PR was discussed in 1793, but was not adopted for government elections anywhere in Europe until 1860s (STV in Denmark).
Single Non-Transferable Voting (SNTV) was proposed by Saint-Just in 1793 in revolutionary France to provide PR through an at-large country-wide district. but it was never implemented there. (source: Hoag and Hallett (1926), p, 163
1793 was just about the same year that here in Canada, Ontario and Quebec got their first elected assemblies using FPTP in single-member districts and Block Voting in MM districts...
First experience in Canada of purposeful PR was not until almost a hundred years later
1886 -- Limited Voting Toronto.
France finally got PR (party-list PR) in 1919 and has since moved to two-round voting (a majoritarian system). (AV/IRV is also majoritarian)
Two-round France, with FPTP UK and tyranny Belarus, are among the few Euro countries without PR.
information provided by Electoral Reform Society (UK) : Which European countries use proportional representation? – Electoral Reform Society – ERS (electoral-reform.org.uk)
That info lists 43 countries in Europe but actually Europe has 50 countries.
Here are those overlooked:
(with info on the system used within (info provided by knowledgeable friend)) Armenia uses a bonus system. EG if 50 seats are proportionally distributed but 10 seats are given to the largest party as a bonus, then they might get perhaps 40% of the vote, 0.4×50=20, plus the 10 bonus seats, and you get 30 out of 60 seats.

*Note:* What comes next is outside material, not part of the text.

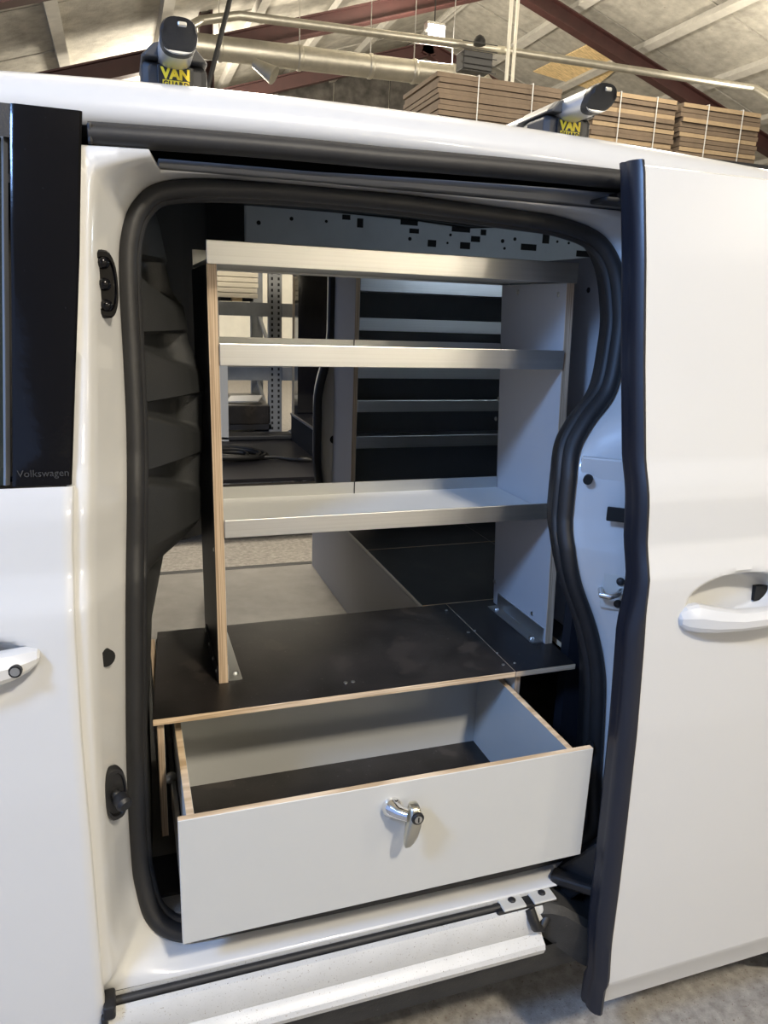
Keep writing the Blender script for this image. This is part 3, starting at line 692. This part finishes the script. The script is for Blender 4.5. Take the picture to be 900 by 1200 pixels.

Azerbaijan uses a first past the post system.
Georgia uses a parallel system
Kazakstan PR (but is authoritarian and does not have free elections)
Moldova PR
Russia use parallel system
Turkey PR but its districts have a low District Magnitude, d'hondt mechanism of allocating seats, and a 10 percent threshold.
other notes:
Monaco and San Marino have bonus systems. EG if 50 seats are proportionally distributed but 10 seats are given to the largest party as a bonus, then they might get perhaps 40% of the vote, 0.4×50=20, plus the 10 bonus seats, and you get 30 out of 60 seats. The two countries have versions of this.
Hungary has a parallel system. 106 go to the winner in single member districts, 93 to lists. Eg if you win 80 districts and 50% of the vote in an MMP system, you should have 100 seats total and would have an additional 20 list seats, but Hungarian parallel voting gives you the 80 seats and 50% of the 93 list seats, or 47 of them, for a total of 127 seats or 64%.